Dans un style ni trop sec ni trop littéraire (quoique ce soit toujours difficile à dire avec une traduction), Perutz fait revivre la Prague de l'époque impériale au temps de l'empereur Rodolphe II (XVIè siècle). L'ensemble des nouvelles tournent autour des conséquences des amours de cet empereur avec l'épouse d'un riche juif.

Borges appréciait beaucoup Perutz et effectivement certaines nouvelles (la conversation des chiens, Henri qui venait des enfers) ont quelque chose de Borgesien avant l'heure, en ce qu'elles renversent la perspective ou sont délicieusement ironiques : la folie de l'Empereur n'est peut-être pas ce que l'on croit, les plus roués peuvent se faire prendre à leur propre jeu...

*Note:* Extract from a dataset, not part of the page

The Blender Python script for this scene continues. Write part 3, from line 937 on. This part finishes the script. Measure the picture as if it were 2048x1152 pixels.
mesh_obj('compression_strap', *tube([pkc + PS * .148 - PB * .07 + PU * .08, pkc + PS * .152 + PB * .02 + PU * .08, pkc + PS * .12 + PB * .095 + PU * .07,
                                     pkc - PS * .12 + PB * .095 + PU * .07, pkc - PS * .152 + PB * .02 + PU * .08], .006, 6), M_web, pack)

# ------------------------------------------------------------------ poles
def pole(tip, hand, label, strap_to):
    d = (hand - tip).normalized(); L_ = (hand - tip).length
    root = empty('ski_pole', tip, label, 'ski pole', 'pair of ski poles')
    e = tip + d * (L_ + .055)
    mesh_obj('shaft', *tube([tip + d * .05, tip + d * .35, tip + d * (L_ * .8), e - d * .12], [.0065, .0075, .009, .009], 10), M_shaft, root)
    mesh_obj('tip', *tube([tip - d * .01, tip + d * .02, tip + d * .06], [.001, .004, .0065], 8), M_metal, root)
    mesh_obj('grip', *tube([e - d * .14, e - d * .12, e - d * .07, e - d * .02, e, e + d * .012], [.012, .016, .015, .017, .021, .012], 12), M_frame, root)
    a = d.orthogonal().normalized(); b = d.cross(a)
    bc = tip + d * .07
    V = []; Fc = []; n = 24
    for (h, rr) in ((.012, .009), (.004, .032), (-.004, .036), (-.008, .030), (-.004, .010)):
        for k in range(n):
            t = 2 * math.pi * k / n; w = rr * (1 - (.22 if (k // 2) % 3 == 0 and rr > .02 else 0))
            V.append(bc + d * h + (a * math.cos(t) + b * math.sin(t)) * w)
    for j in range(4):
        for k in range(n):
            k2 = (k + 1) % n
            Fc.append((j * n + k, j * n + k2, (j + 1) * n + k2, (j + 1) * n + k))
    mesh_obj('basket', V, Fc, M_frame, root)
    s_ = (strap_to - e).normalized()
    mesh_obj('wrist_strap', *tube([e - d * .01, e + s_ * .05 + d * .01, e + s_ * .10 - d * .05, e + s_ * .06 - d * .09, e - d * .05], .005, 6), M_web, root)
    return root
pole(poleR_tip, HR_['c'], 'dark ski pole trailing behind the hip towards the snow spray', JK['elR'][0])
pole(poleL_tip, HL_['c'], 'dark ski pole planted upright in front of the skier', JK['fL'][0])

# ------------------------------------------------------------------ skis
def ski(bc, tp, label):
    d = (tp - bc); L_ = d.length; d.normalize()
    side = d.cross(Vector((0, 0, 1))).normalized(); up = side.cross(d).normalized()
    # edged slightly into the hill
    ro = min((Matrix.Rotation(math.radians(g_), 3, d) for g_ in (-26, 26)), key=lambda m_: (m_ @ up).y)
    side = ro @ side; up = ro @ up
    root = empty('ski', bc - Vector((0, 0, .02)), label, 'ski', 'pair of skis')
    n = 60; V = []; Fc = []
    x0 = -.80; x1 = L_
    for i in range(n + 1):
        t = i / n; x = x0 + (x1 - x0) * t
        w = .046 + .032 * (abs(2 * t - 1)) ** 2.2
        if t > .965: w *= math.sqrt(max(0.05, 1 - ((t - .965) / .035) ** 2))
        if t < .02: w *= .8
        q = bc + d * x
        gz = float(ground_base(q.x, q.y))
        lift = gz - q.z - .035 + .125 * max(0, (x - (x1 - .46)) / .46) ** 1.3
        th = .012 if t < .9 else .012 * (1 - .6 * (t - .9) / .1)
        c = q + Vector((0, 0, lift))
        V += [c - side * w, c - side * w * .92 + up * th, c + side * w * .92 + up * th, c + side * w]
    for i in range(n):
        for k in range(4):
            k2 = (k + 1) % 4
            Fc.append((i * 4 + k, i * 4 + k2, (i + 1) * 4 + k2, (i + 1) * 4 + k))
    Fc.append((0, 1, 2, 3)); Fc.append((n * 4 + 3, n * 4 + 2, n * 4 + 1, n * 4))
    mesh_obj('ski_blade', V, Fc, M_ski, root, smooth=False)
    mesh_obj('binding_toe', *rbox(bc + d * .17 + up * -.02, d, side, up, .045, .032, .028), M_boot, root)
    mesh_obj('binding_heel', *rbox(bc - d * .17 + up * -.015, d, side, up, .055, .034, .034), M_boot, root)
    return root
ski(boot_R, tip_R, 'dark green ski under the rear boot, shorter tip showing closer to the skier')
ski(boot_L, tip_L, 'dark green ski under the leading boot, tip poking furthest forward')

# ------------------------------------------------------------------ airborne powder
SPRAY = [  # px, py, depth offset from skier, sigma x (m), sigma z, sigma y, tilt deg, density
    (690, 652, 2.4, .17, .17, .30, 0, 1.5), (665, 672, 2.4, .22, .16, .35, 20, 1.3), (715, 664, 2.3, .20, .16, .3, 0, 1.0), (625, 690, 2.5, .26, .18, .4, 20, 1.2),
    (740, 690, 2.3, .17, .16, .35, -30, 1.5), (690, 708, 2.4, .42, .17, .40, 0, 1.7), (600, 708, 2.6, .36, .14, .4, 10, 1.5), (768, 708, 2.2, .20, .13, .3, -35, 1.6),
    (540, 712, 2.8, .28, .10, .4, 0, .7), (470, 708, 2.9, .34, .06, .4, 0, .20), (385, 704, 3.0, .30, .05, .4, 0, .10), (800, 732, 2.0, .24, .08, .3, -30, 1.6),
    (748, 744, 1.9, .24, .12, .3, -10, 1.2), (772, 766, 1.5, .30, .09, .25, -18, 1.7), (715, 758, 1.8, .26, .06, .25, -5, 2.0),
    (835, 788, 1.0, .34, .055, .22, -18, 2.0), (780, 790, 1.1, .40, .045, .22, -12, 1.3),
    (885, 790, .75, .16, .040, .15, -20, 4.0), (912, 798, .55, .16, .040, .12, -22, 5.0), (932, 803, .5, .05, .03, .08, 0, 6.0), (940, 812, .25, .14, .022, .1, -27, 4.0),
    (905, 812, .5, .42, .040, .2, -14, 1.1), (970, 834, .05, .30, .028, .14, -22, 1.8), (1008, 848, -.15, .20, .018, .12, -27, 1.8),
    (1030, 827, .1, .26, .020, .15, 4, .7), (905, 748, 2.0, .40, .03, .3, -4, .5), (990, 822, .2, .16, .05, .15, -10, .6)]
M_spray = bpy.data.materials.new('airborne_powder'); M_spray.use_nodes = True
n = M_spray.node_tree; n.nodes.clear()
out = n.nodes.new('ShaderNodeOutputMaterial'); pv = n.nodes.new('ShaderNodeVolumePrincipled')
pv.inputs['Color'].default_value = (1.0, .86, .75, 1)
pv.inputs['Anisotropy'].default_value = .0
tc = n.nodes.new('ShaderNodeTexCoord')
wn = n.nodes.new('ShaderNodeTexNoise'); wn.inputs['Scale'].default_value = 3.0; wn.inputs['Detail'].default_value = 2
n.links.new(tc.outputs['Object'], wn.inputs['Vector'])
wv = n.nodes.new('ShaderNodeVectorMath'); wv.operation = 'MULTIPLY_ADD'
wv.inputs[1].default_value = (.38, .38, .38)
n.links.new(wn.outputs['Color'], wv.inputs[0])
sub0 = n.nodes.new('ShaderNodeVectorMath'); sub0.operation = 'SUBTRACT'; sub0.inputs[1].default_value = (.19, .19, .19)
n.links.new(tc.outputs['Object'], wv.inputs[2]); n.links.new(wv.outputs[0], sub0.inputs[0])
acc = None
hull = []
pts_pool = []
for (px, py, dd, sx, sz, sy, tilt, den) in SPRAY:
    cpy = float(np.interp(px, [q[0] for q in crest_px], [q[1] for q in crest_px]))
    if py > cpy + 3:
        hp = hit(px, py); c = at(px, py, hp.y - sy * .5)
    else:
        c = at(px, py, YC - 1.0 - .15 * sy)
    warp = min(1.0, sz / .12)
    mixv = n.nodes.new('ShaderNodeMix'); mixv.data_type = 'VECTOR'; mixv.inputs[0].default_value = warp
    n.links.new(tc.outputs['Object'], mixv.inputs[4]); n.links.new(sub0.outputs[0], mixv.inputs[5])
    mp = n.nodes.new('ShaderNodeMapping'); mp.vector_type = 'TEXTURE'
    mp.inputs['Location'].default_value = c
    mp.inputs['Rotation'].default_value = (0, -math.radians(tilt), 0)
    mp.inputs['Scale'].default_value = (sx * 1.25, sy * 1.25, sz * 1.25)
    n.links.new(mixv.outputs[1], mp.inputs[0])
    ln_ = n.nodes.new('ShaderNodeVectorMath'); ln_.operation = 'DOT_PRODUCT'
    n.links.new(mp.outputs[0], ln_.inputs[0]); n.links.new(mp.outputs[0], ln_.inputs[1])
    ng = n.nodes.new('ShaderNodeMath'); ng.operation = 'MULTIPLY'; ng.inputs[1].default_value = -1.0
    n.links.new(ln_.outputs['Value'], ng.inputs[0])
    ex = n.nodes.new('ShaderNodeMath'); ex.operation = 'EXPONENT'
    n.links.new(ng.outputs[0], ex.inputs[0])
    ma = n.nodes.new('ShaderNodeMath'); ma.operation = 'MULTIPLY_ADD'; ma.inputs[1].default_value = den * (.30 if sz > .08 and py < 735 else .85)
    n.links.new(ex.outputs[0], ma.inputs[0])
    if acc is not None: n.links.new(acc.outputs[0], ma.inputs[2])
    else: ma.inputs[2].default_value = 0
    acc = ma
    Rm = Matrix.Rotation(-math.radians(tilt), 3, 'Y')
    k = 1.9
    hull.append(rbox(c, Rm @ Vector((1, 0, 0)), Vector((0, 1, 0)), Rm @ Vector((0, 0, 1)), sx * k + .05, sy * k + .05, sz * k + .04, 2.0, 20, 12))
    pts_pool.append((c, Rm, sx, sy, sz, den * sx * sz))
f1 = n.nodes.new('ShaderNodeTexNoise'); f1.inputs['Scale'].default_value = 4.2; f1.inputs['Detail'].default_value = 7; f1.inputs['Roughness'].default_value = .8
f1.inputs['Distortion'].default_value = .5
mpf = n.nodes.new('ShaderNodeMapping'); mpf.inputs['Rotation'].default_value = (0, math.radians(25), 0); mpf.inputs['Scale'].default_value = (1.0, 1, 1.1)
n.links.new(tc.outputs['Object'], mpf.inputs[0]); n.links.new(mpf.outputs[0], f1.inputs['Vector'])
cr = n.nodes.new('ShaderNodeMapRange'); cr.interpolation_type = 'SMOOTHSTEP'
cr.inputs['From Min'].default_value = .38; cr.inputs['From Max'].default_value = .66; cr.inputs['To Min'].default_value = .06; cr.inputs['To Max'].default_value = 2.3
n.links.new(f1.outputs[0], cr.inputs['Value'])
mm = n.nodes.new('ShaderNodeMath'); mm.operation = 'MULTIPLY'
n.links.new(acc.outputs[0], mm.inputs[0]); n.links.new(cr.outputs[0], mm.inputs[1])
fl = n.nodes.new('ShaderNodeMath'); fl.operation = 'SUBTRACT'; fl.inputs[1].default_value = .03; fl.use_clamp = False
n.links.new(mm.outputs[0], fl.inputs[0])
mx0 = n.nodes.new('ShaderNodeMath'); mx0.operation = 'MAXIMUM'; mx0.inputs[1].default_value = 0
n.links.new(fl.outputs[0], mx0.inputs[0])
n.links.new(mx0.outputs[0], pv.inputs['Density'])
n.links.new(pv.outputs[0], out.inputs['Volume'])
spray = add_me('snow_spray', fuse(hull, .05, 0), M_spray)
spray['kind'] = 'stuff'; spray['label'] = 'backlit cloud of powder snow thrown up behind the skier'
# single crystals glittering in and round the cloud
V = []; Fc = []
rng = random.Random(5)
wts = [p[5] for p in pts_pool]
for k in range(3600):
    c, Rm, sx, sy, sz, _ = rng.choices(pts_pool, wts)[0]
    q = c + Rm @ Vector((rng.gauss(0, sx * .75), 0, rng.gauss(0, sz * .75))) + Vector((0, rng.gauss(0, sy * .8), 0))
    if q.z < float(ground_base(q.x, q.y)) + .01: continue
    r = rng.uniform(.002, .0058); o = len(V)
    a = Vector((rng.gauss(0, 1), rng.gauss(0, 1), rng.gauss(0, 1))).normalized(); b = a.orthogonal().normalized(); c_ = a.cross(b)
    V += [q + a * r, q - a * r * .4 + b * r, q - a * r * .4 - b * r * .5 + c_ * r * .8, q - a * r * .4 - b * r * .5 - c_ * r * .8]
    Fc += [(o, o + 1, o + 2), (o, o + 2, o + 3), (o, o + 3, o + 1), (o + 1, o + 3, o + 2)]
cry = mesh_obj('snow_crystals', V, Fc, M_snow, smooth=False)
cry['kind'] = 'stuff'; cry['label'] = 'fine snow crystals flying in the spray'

Enfin, si l'on recherche un peu plus que le simple dépaysement, on peut aussi y trouver son compte. Perutz, contemporain de Kafka ou Rainer Maria Rilke, sait aussi décrire ce monde qui glisse doucement vers la folie, pendant que l'Empereur est à tout autre chose que de régner. Et c'est avec beaucoup de nostalgie que le narrateur, descendant de Mordechai Meisl évoquera ce monde aujourd'hui disparu.

Pas tout-à-fait le recueil de nouvelles de rêves... mais pas loin de l'être non plus.